### SHORT EXERCISE
Check each line of the data for "scene" and select those that have it.

### PROVIDED MATERIAL

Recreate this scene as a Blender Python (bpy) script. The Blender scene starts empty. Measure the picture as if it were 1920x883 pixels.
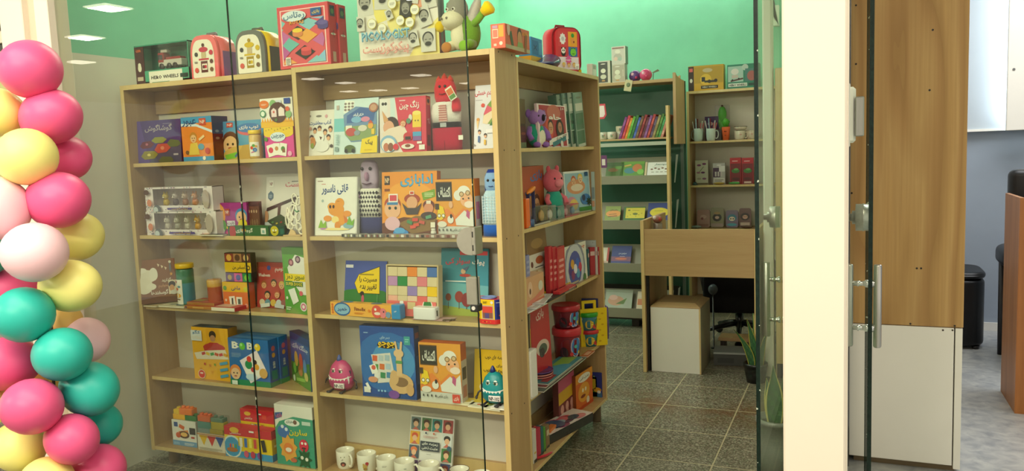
import bpy, math, random
from mathutils import Matrix, Vector
random.seed(7)
SC = bpy.context.scene
COL = SC.collection
PI = math.pi
# ------------------------------------------------------------------ camera
CAM = Vector((1.24506, -2.74601, 1.45532)); FPX = 1487.38
def _basis(yaw=23.6719, pitch=-5.9247, roll=-2.2534):
    ya, pi, ro = (math.radians(a) for a in (yaw, pitch, roll))
    fw = Vector((-math.sin(ya)*math.cos(pi), math.cos(ya)*math.cos(pi), math.sin(pi)))
    r = Vector((math.cos(ya), math.sin(ya), 0)); u = r.cross(fw)
    r2 = r*math.cos(ro)+u*math.sin(ro)
    return r2, r2.cross(fw), fw
CR, CU, CF = _basis()
def proj(p):
    d = Vector(p)-CAM; z = d.dot(CF)
    return 960+FPX*d.dot(CR)/z, 441.5-FPX*d.dot(CU)/z
def ray(px, py): return CF+CR*((px-960)/FPX)-CU*((py-441.5)/FPX)
def hit(px, py, ax, val):
    d = ray(px, py); return CAM+d*((val-CAM[ax])/d[ax])
def solve(p, ax, px=None, py=None):
    """coordinate ax of point p so that it falls on photo column px (or row py)"""
    e = Vector((0, 0, 0)); e[ax] = 1; q = Vector(p); q[ax] = 0; d = q-CAM
    if px is not None: a, k = CR, (px-960)/FPX
    else: a, k = CU, -(py-441.5)/FPX
    n = a-CF*k
    return -d.dot(n)/e.dot(n)
cd = bpy.data.cameras.new('camera'); cd.sensor_width = 36; cd.lens = FPX/1920*36; cd.clip_start = .05
co = bpy.data.objects.new('camera', cd); COL.objects.link(co)
m = Matrix.Identity(4)
for i in range(3): m[i][0] = CR[i]; m[i][1] = CU[i]; m[i][2] = -CF[i]; m[i][3] = CAM[i]
co.matrix_world = m; SC.camera = co
# ------------------------------------------------------------------ materials
def lin(h):
    if not isinstance(h, str): return tuple(h)[:3]
    h = h.lstrip('#'); o = []; h = ''.join(c*2 for c in h) if len(h) == 3 else h
    for i in (0, 2, 4):
        c = int(h[i:i+2], 16)/255; o.append(c/12.92 if c <= .04045 else ((c+.055)/1.055)**2.4)
    return tuple(o)
MATS = {}
def newmat(name):
    mt = bpy.data.materials.new(name); mt.use_nodes = True
    nt = mt.node_tree; b = nt.nodes['Principled BSDF']; MATS[name] = mt
    return mt, nt, b
def N(nt, typ, **kw):
    n = nt.nodes.new(typ)
    for k, v in kw.items():
        if k in ('op',): n.operation = v
        elif k == 'data': n.data_type = v
        elif k == 'blend': n.blend_type = v
        else: n.inputs[k.replace('_', ' ')].default_value = v
    return n
def ramp(nt, stops):
    r = nt.nodes.new('ShaderNodeValToRGB'); e = r.color_ramp.elements
    while len(e) < len(stops): e.new(.5)
    for i, (p, c) in enumerate(stops): e[i].position = p; e[i].color = (*lin(c), 1)
    return r
def math_(nt, op, a, b=None):
    n = nt.nodes.new('ShaderNodeMath'); n.operation = op
    for i, x in enumerate((a, b)):
        if x is None: continue
        if hasattr(x, 'default_value') and hasattr(x, 'links'): nt.links.new(x, n.inputs[i])
        else: n.inputs[i].default_value = x
    return n.outputs[0]
def mix(nt, fac, a, b, blend='MIX'):
    n = nt.nodes.new('ShaderNodeMix'); n.data_type = 'RGBA'; n.blend_type = blend
    for s, x in ((0, fac), (6, a), (7, b)):
        if hasattr(x, 'links'): nt.links.new(x, n.inputs[s])
        elif s == 0: n.inputs[0].default_value = x
        else: n.inputs[s].default_value = (*lin(x), 1)
    return n.outputs[2]
def attr_mat(name, rough, noise=.05, nscale=60, bump=0, sheen=0, spec=.4, coat=0, trans=0):
    """surface whose print colours come from the mesh, with a little procedural unevenness"""
    mt, nt, b = newmat(name)
    a = nt.nodes.new('ShaderNodeAttribute'); a.attribute_name = 'Col'
    t = nt.nodes.new('ShaderNodeTexCoord')
    n = N(nt, 'ShaderNodeTexNoise', Scale=nscale, Detail=3); nt.links.new(t.outputs['Object'], n.inputs['Vector'])
    f = nt.nodes.new('ShaderNodeMapRange'); f.inputs[3].default_value = 1-noise; f.inputs[4].default_value = 1+noise
    nt.links.new(n.outputs[0], f.inputs[0])
    mx = nt.nodes.new('ShaderNodeVectorMath'); mx.operation = 'SCALE'
    nt.links.new(a.outputs['Color'], mx.inputs[0]); nt.links.new(f.outputs[0], mx.inputs['Scale'])
    nt.links.new(mx.outputs[0], b.inputs['Base Color'])
    b.inputs['Roughness'].default_value = rough; b.inputs['Specular IOR Level'].default_value = spec
    b.inputs['Coat Weight'].default_value = coat; b.inputs['Coat Roughness'].default_value = .15
    if sheen: b.inputs['Sheen Weight'].default_value = sheen
    if trans: b.inputs['Subsurface Weight'].default_value = trans; b.inputs['Subsurface Radius'].default_value = (.03, .02, .02)
    if bump:
        bp = N(nt, 'ShaderNodeBump', Strength=bump, Distance=.002); nt.links.new(n.outputs[0], bp.inputs['Height']); nt.links.new(bp.outputs[0], b.inputs['Normal'])
    return mt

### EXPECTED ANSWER
Recreate this scene as a Blender Python (bpy) script. The Blender scene starts empty. Measure the picture as if it were 1920x883 pixels.
SC = bpy.context.scene